Malala Yousafzai’s father to speak at GW, launch curriculum inspired by daughter

Media Credit: Lydia Francis | Hatchet Photographer

Michelle Clark, a lecturer in the Elliott School of International Affairs, said a newly created curriculum based on the activism of Malala Yousafzai, the 17-year-old Nobel Peace laureate who survived an assassination attempt by the Taliban, will help show why it is important for girls to have access to education. Yousafzai's father, Ziauddin Yousafzai, will appear on campus at a panel Thursday to help launch the GW-built program.

Updated: Nov. 15, 2014 at 5:58 p.m.

The father of Pakistani activist Malala Yousafzai will speak at GW on Thursday to promote a GW-made curriculum inspired by his activist daughter’s book.

Ziauddin Yousafzai will appear on a panel that will kick off the release of a curriculum centered on the 17-year-old, who survived a Taliban assassination attempt. Professors in the Global Women’s Institute have spent the last year making the guide, which will focus on topics like memoirs, media and gender-based violence – all inspired by Malala Yousafzai.

Michele Clark, a lecturer in the Elliott School of International Affairs, said the curriculum will help make the impact of Malala Yousafzai’s activism more clear, and show that girls’ access to education is a basic right. Malala Yousafzai won a Nobel Peace Prize last month for her activism in children’s education.

“We can read about extremism, we can read about education as a human right especially for girls, we can understand in the abstract the problem of some girls getting an education, but we all learn better through story,” Clark said.

The collection of essays will be released at GW on Thursday, but the creators are reaching out to several universities that have also expressed interest in using it. Clark said she did not know the names of all the schools that had requested more information so far.

Mary Ellsberg, the director of the Global Women’s Institute, said students who have tested out the curriculum are already asking how they can get involved in more ways. She added that the curriculum could eventually reach schools around the world.

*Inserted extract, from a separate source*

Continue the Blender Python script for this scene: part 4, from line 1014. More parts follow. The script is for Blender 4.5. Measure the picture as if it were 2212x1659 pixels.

“We’re really looking forward to expanding the reach and working with other schools and universities, not just around D.C. and the United States, but with schools globally,” Ellsberg said.

Founding professors are working on a “companion guide” for high schools that would focus on basic concepts like extremism and the geography of Pakistan.

“We would like this to be used broadly,” said Clark, who co-authored a section of the guide about girls’ education. “The power of story is extremely important in providing a niche, a home, a context to some of these great ideas.”

The curriculum is divided into eight themes with individual activities, group project ideas and information about other resources like videos or journal articles. Clark said the curriculum will be posted online so other professors could use sections in their classes.

Clark said faculty are also considering creating an interactive video component to add in the future.

By tying foreign policy issues to the autobiography, students will be able to relate to the information in a more realistic way, Clark said.

“They could see the consequences of extremism play themselves out not just in negotiating rooms and on battlefields but in homes and in private lives,” Clark said.

Julie Donovan, an assistant English professor in the Women’s Studies department, helped create the guide and has tested sections in her classes this year. She said it has encouraged her students to realize the impact of their own choices.

“They can look at how a personal story can be conveyed against the backdrop of a bigger story, and see the public consequence of your private actions and your individual integrity,” Donovan said.

This post was updated to reflect the following correction and clarification:
The Hatchet incorrectly spelled Michele Clark’s first name. It is Michele, not Michelle. We regret this error. The post was also updated to reflect that Clark did not decline to name the schools that have expressed interest in the curriculum. Rather, she said she did not know the names of all the schools that had requested more information.